When K and I were dating, she used the phrase “old ghosts” a lot. I had never heard it before, but it’s one of the few things from her that I kept with me. I have a lot of old ghosts from past relationships. I’ve been hurt a lot. And sometimes I’m too stubborn to admit when I’ve done things. But, in part thanks to a new friend (and you know who you are) I’m realizing something. What J did to me sucks. There’s no denying that. However, would it have hurt so bad, or would I have reacted SO strongly to it, had everything with the ex not just happened? No. I did have genuine feelings for J, and always have, in the 23 something years I’ve known the girl. I didn’t transfer those feelings to her, in place of the ex. But I did transfer some of the negative ones. I transferred the frustration, the needing something more, the aggravation because I wasn’t being treated like I thought I should be. Like I was told, it’s like I just continued my relationship with the ex, with J. And that wasn’t fair. It wasn’t fair to J, and it wasn’t fair to me. And I would probably tell her that, were she still speaking to me, but she’s not. She wants a break, whatever that means. So be it. There were a lot of things in our friendship/non-relationship that were warning signs and red flags, and not at all things that I want. And I’m really not going to put in 95% effort for a sometimes 5% return, no matter how busy you are. That kind of pace is un-sustainable. Not for a friendship, not for a relationship, not for anything. And I’m just not willing or able to do it, at this point in my life.

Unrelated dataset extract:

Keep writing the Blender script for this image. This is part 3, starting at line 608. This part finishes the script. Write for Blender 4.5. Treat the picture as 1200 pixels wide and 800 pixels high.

Oh yeah, funny story about K before I wrap it up. So, I was sitting on the couch last night, I was texting Z from group, and we were talking about the grief process and what comes after anger, and K texted me out of nowhere. She does that occasionally. She was working, etc no big deal. But I turned around and said “quick question: Do I have a “fuck me over” tattoo somewhere on my body that I don’t know about? Cause I’d really like to know” And I was just being my stupid, sarcastic self. K responds, about 20 minutes later “seriously? Directing that question at me?” to which I responded “oh shit…I wasn’t meaning you did. I mean I wasn’t saying you did. I was just speaking generally” I love the taste of having my own foot in my mouth. Really do. I’m not sure why that whole exchange cracked me up so much, but it did. It was hilarious to me. I’ll have to write about the whole K story in much more detail sometime, since the person who hated her with a passion and didn’t want me to write about her at all is no longer a factor. It may do me some good to get it all out there. K ended the conversation later with “I’m at work of course, so I can’t really talk. Hope you’re okay though”. That was nice. I don’t expect much more than that from her, if anything.

Onward and upward. I’m getting sick of the view from way down here.